A Facebook post early Wednesday morning on Ho's account confirmed that she was being arrested. A subsequent message posted on her behalf said she was OK and urged friends and supporters not to worry about her.

That post drew nearly 40,000 likes and 2,700 comments, mostly from supporters.

Early Wednesday, Stand News posted a video on Facebook of police officers at the home of a deputy editor, Ronson Chan. Chan, who is also chair of the Hong Kong Journalists Association, was taken away for questioning, the organization confirmed in a statement.

Chan, who was later released, told media the police seized his electronic devices, bank cards and press card.

The arrests come as authorities crack down on dissent in the semi-autonomous Chinese city.
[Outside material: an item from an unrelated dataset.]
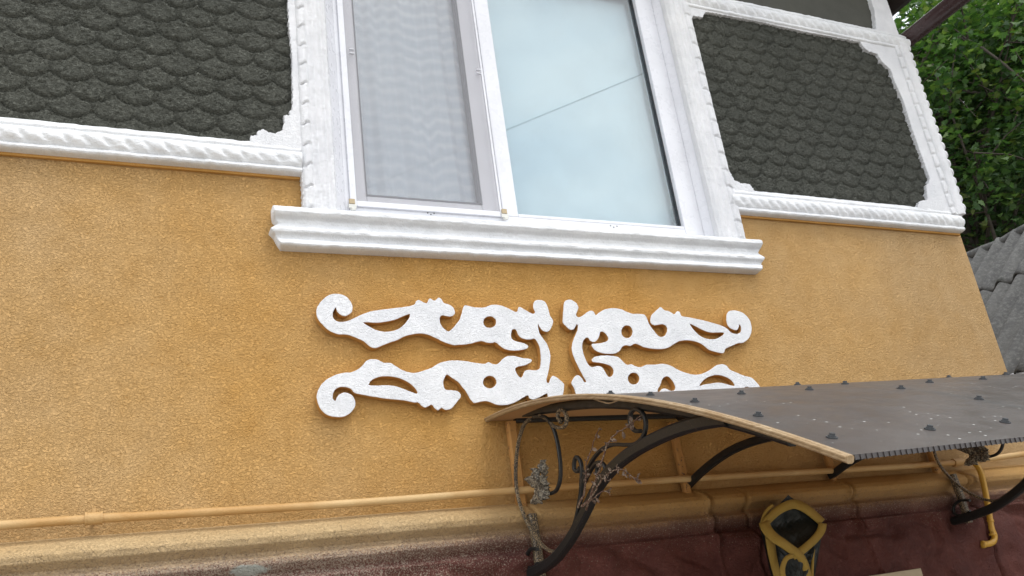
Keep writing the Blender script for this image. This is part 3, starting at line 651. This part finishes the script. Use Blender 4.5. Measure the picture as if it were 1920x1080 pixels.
# ------------------------------------------------------------------ canopy
canopy = tag(empty('canopy', (2.5, -.85, .1)), 'curved brown polycarbonate door canopy on black wrought iron brackets', 'canopy')
PY = [0,.227,.447,.636,.918,1.169,1.371,1.537,1.65,1.738]; PZ = [.725,.705,.676,.636,.556,.471,.387,.308,.25,.207]
_pr = np.poly1d(np.polyfit(PY, PZ, 4))
def sz(X, y): return float(_pr(-y)) + .032*(X-1.293)*min(1, -y/1.0)
SX0, SX1, SYF = 1.293, 3.86, -1.722
ny, nx = 44, 60; sh = MB(); th = .010
ys = np.linspace(-.004, SYF, ny); xs = np.linspace(SX0, SX1, nx)
tv = [[(x, y, sz(x, y)) for x in xs] for y in ys]
top = MB(); top.v = [p for r in tv for p in r]; k = len(top.v); top.v += [(a, b, c-th) for a, b, c in top.v]
for j in range(ny-1):
    for i in range(nx-1):
        a = j*nx+i; top.f.append((a, a+nx, a+nx+1, a+1)); top.f.append((k+a, k+a+1, k+a+nx+1, k+a+nx))
for j in range(ny-1):
    a = j*nx; top.f.append((a, k+a, k+a+nx, a+nx)); b = j*nx+nx-1; top.f.append((b, b+nx, k+b+nx, k+b))
for i in range(nx-1):
    a = i; top.f.append((a, a+1, k+a+1, k+a)); b = (ny-1)*nx+i; top.f.append((b, k+b, k+b+1, b+1))
sheet = top.build('roof_sheet', [M['poly'], M['poly_under'], M['fascia']], canopy, True)
for f in sheet.data.polygons:
    if f.normal.z < -.3: f.material_index = 1
    if f.normal.y < -.8 and f.center.y < SYF+.01: f.material_index = 2
smooth_angle(sheet, 50)
# open cell walls along the front edge
cw = MB(); x = SX0+.02
while x < SX1:
    c = sz(x, SYF); cw.box((x-.0012,SYF-.002,c-.0110), (x+.0012,SYF-.0003,c-.0002)); x += .0158
cw.build('cell_ribs', M['fascia'], sheet)
# beige edge trim
tr = MB(); pts = [(SX0-.004, y, sz(SX0, y)-.004) for y in np.linspace(.0, SYF-.012, 50)]
tr.strip(pts, .018, .017, Vector((1, 0, 0))); 
tr.strip([(p[0]-.007, p[1], p[2]+.004) for p in pts], .010, .005, Vector((1, 0, 0)))
tro = tr.build('edge_trim', M['trim'], canopy, True); smooth_angle(tro, 35)
fl = MB(); fl.tube(crom([sp(1113,748,1.30), sp(1128,753,1.30), sp(1143,756,1.30), sp(1160,750,1.30)], 6), .0022, 6); fl.build('loose_film', M['trim'], tro)
def path(px, X, n=6): return crom([sp(a, b, X) for a, b in px], n)
BX = 1.345
def bracket_full(x_post):
    b = MB()
    b.strip([(x_post, -.030, sz(BX, -.03)-.02), (x_post, -.030, .34)], .038, .030)
    post_up = b
    o = b.build('bracket', M['post'], canopy)
    arc = path([(983,1080),(1010,1068),(1040,1048),(1070,1010),(1095,965),(1120,915),(1150,877),(1190,845),(1240,818),(1290,799),(1335,789),(1365,786)], BX, 5)
    a = MB(); a.strip(arc, .028, .036); ao = a.build('arched_bar', M['iron_dust'], o); smooth_angle(ao)
    a = MB(); a.strip([(x_post, -.108, .345), (x_post+.0, -.116, .25), (x_post, -.118, .125)], .032, .03); a.build('lower_upright', M['iron_spray'], o)
    # bar under the sheet
    a = MB(); a.strip([(BX+.012, y, sz(BX, y)-.028) for y in np.linspace(-.20, -1.52, 30)], .03, [.006+.026*min(1, k/5) for k in range(30)]); q = a.build('roof_bar', M['iron'], o); smooth_angle(q)
    def sc(px, name='scroll', w=.013, t=.011, m='iron_dust', X=BX-.004):
        a = MB(); a.strip(path(px, X, 7), w, t); q = a.build(name, M[m], o); smooth_angle(q)
    # long flat curve from the top of the post down to the arch
    sc([(993,786),(982,798),(973,825),(968,860),(967,895),(971,930),(982,965),(998,997),(1013,1018),(1028,1031),(1043,1034),(1056,1024),(1075,1003),(1098,965)], 'flat_curve', m='iron_spray')
    sc([(1000,782),(1018,781),(1030,790),(1040,810),(1047,840),(1051,875),(1050,900),(1044,918),(1034,925),(1027,925)], 'flat_curve')
    sc([(1012,779),(1025,785),(1037,798),(1052,802),(1061,795),(1062,780),(1056,769),(1049,770),(1046,780),(1052,793)], m='iron_spray')
    # curve hugging the arch and ending in curls
    sc([(1062,1017),(1073,995),(1082,965),(1088,930),(1094,900),(1108,868),(1126,845),(1148,834),(1172,834),(1192,832),(1206,818),(1211,797),(1207,778),(1196,768),(1186,770),(1181,783),(1184,800),(1192,808),(1201,808)])
    sc([(1088,945),(1090,905),(1091,882),(1088,865),(1081,857),(1077,865),(1077,880),(1084,884),(1087,876)])
    sc([(1096,905),(1106,885),(1116,870),(1126,867),(1134,875),(1135,890),(1128,900),(1121,893),(1120,878),(1126,872)])
    sc([(1008,1030),(996,1029),(989,1040),(988,1055),(993,1065),(1003,1062),(1008,1056)])
    sc([(985,1079),(1010,1063),(1035,1048),(1056,1030)], 'flat_curve', .012, .008)
    # cast leaves
    lf = MB()
    rr = random.Random(3)
    def petal(x0, y0, x1, y1, wd, dx=0):
        a0, a1 = sp(x0, y0, BX-.02-dx), sp(x1, y1, BX-.02-dx); n = 10; u = a1-a0; w_ = Vector((0, -u.z, u.y)).normalized()
        vs = []; fs = []
        for i in range(n):
            s_ = i/(n-1); hw = wd*math.sin(math.pi*min(.98, s_*.92+.06))*(1+.32*math.sin(s_*24))
            for j, q in enumerate((-1, -.45, 0, .45, 1)):
                bul = .010*(1-q*q)+rr.uniform(-.003, .003)+.004*math.sin(i*2.2+j)
                vs.append(a0+u*s_+w_*(hw*q)+Vector((-bul, 0, 0)))
        for i in range(n-1):
            for j in range(4): a_ = i*5+j; fs.append((a_, a_+1, a_+6, a_+5))
        k0 = len(lf.v); lf.add(vs, fs); k1 = len(lf.v)
        lf.add([v+Vector((.006, 0, 0)) for v in vs], [f[::-1] for f in fs])
        ring = [i*5 for i in range(n)]+[(n-1)*5+j for j in range(1, 5)]+[i*5+4 for i in range(n-2, -1, -1)]+[3, 2, 1]
        for i in range(len(ring)): a_, b_ = ring[i], ring[(i+1) % len(ring)]; lf.f.append((k0+a_, k0+b_, k1+b_, k1+a_))
    petal(1018,907, 986,898, .022); petal(1012,900, 999,878, .018, .004); petal(1018,908, 1000,912, .018)
    petal(1020,912, 999,944, .026); petal(1024,912, 1018,938, .022, .004); petal(1022,908, 1014,893, .020)
    petal(1014,884, 1020,862, .018); petal(1016,884, 1026,876, .015); petal(1024,922, 1022,900, .015)
    lf.tube([sp(1030,925,BX-.01), sp(1022,905,BX-.012), sp(1014,880,BX-.01), sp(1019,868,BX-.01)], .005, 6)
    lo = lf.build('leaf_ornament', M['leaf_iron'], o, True, False); smooth_angle(lo, 50)
    return o
b1 = bracket_full(1.372)
# the same bracket at the other end of the canopy
def copy_tree(o, dx, dz):
    c = o.copy(); COL.objects.link(c); c.location = (dx, 0, dz)
    for ch in o.children:
        d = ch.copy(); COL.objects.link(d); d.parent = c
    return c
b4 = copy_tree(b1, 2.165, .022)
# middle brackets: short upright and short arch
def mid(x, xp, px):
    b = MB(); b.strip([(xp, -.030, .675), (xp+.012, -.030, .375)], .034, .028)
    o = b.build('bracket', M['post'], canopy)
    arc = crom([sp(a_, b_, x) for a_, b_ in px], 6)
    a = MB(); a.strip(arc, .028, .030); q = a.build('arched_bar', M['iron'], o); smooth_angle(q)
    a = MB(); a.strip([(x, y, sz(x, y)-.028) for y in np.linspace(-.05, -1.60, 30)], .03, .032); q = a.build('roof_bar', M['iron'], o); smooth_angle(q)
    return o
mid(2.131, 2.10, [(1288,912),(1320,881),(1360,851),(1400,832),(1450,818),(1510,808),(1570,802)])
mid(2.885, 2.885, [(1557,893),(1582,874),(1612,856),(1650,840),(1700,828)])
ra = MB(); ra.strip([(1.39,-.030,.712), (3.52,-.030,.700)], .026, .028, Vector((0, 0, 1))); ra.build('wall_rail', M['iron_dust'], canopy)
# screws with washers
def screw(x, y, proto=[None]):
    s0 = sz(x, y); nrm = Vector((0, (sz(x, y+.01)-sz(x, y-.01))/-.02, 1)).normalized(); q = Vector((0, 0, 1)).rotation_difference(nrm)
    if proto[0] is None:
        b = MB(); b.tube([(0,0,0), (0,0,.003)], .0125, 14); b.tube([(0,0,.003), (0,0,.0055)], .009, 14); b.tube([(0,0,.0055), (0,0,.0105)], .0065, 6)
        me = mesh(b.v, b.f); me.materials.append(M['rubber']); me.name = 'screw'; proto[0] = me
    o = bpy.data.objects.new('screw', proto[0]); COL.objects.link(o); o.parent = canopy; o.matrix_parent_inverse = Matrix.Translation(-Vector(canopy.location))
    o.location = (x, y, s0+ZC); o.rotation_mode = 'QUATERNION'; o.rotation_quaternion = q
for bx in (1.375, 2.125, 2.885, 3.62):
    for y in (-.28, -.52, -.76, -.98, -1.185, -1.41, -1.62): screw(bx+random.uniform(-.008, .008), y)
x = 1.655
while x < SX1-.1:
    if min(abs(x-2.125), abs(x-2.885), abs(x-3.62)) > .1: screw(x, -1.625); 
    if min(abs(x-2.125), abs(x-2.885), abs(x-3.62)) > .1: screw(x-.05, -1.09)
    x += .252

# ------------------------------------------------------------------ gas pipe
gp = tag(empty('gas_pipe', (2.0, -.05, .42)), 'thin ochre painted gas pipe running along the wall above the plinth', 'gas pipe')
def gpz(px, py): q = wp(px, py, -.055); return q
pts = [Vector((-4.2, -.055, gpz(0, 985).z-.004))]+[gpz(a, b) for a, b in ((0,985),(175,973),(640,945),(966,920),(1283,898),(1614,879),(1795,867),(1914,852))]
e = pts[-1]; pts.append(Vector((4.29, -.055, e.z+.004)))
o = MB().tube(crom(pts, 8), .0135, 16).build('main_pipe', M['pipe'], gp, True); smooth_angle(o)
c = gpz(176, 972)
b = MB(); b.tube([(c.x-.022,-.055,c.z), (c.x+.022,-.055,c.z)], .0185, 18); b.tube([(c.x-.024,-.055,c.z), (c.x-.019,-.055,c.z)], .0205, 18); b.tube([(c.x+.019,-.055,c.z), (c.x+.024,-.055,c.z)], .0205, 18)
b.tube([(c.x,-.058,c.z+.012), (c.x,-.058,c.z+.030)], .0065, 8); b.tube([(c.x,-.055,c.z), (c.x,.0,c.z)], .006, 8)
o = b.build('pipe_clamp', M['pipe'], gp, True); smooth_angle(o)
c = gpz(1795, 867); b = MB(); b.tube([(c.x-.03,-.055,c.z-.001), (c.x+.03,-.055,c.z+.001)], .0185, 16); o = b.build('coupling', M['pipe'], gp, True); smooth_angle(o)
BY = -.12
br = crom([wp(1812,866,-.06), wp(1826,868,-.10), wp(1838,884,BY), wp(1846,915,BY), wp(1853,955,BY), wp(1859,990,BY), wp(1864,1003,BY), wp(1863,1014,BY), wp(1856,1019,BY), wp(1843,1021,BY)], 6)
o = MB().tube(br, .0135, 14).build('branch_pipe', M['yellow'], gp, True); smooth_angle(o)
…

Hong Kong police previously raided the offices of the now-defunct Apple Daily newspaper, seizing boxes of materials and computer hard drives to assist in their investigation and freezing millions in assets that later forced the newspaper to cease operations.

Police charged the Apple Daily's Lai, who is already jailed on other charges, with sedition on Tuesday.

Stand News earlier this year said it would suspend subscriptions and remove most opinion pieces and columns from its website due to the national security law. Six board members also resigned from the company.

The journalists' association urged the city's government to protect press freedom in accordance with Hong Kong's mini-constitution, the Basic Law.

"The Hong Kong Journalists Association (HKJA) is deeply concerned that the police have repeatedly arrested senior members of the media and searched the offices of news organizations containing large quantities of journalistic materials within a year," it said in a statement.

Benedict Rogers, co-founder and CEO of the non-governmental organization Hong Kong Watch, said the arrests are "nothing short of an all-out assault on the freedom of the press in Hong Kong."

"When a free press guaranteed by Hong Kong's Basic Law is labeled 'seditious,' it is a symbol of the speed at which this once great, open, international city has descended into little more than a police state," he said.

Wednesday's arrests also followed the removal of sculptures and other artwork from university campuses last week. The works supported democracy and memorialized the victims of China's crackdown on democracy protesters at Beijing's Tiananmen Square in 1989.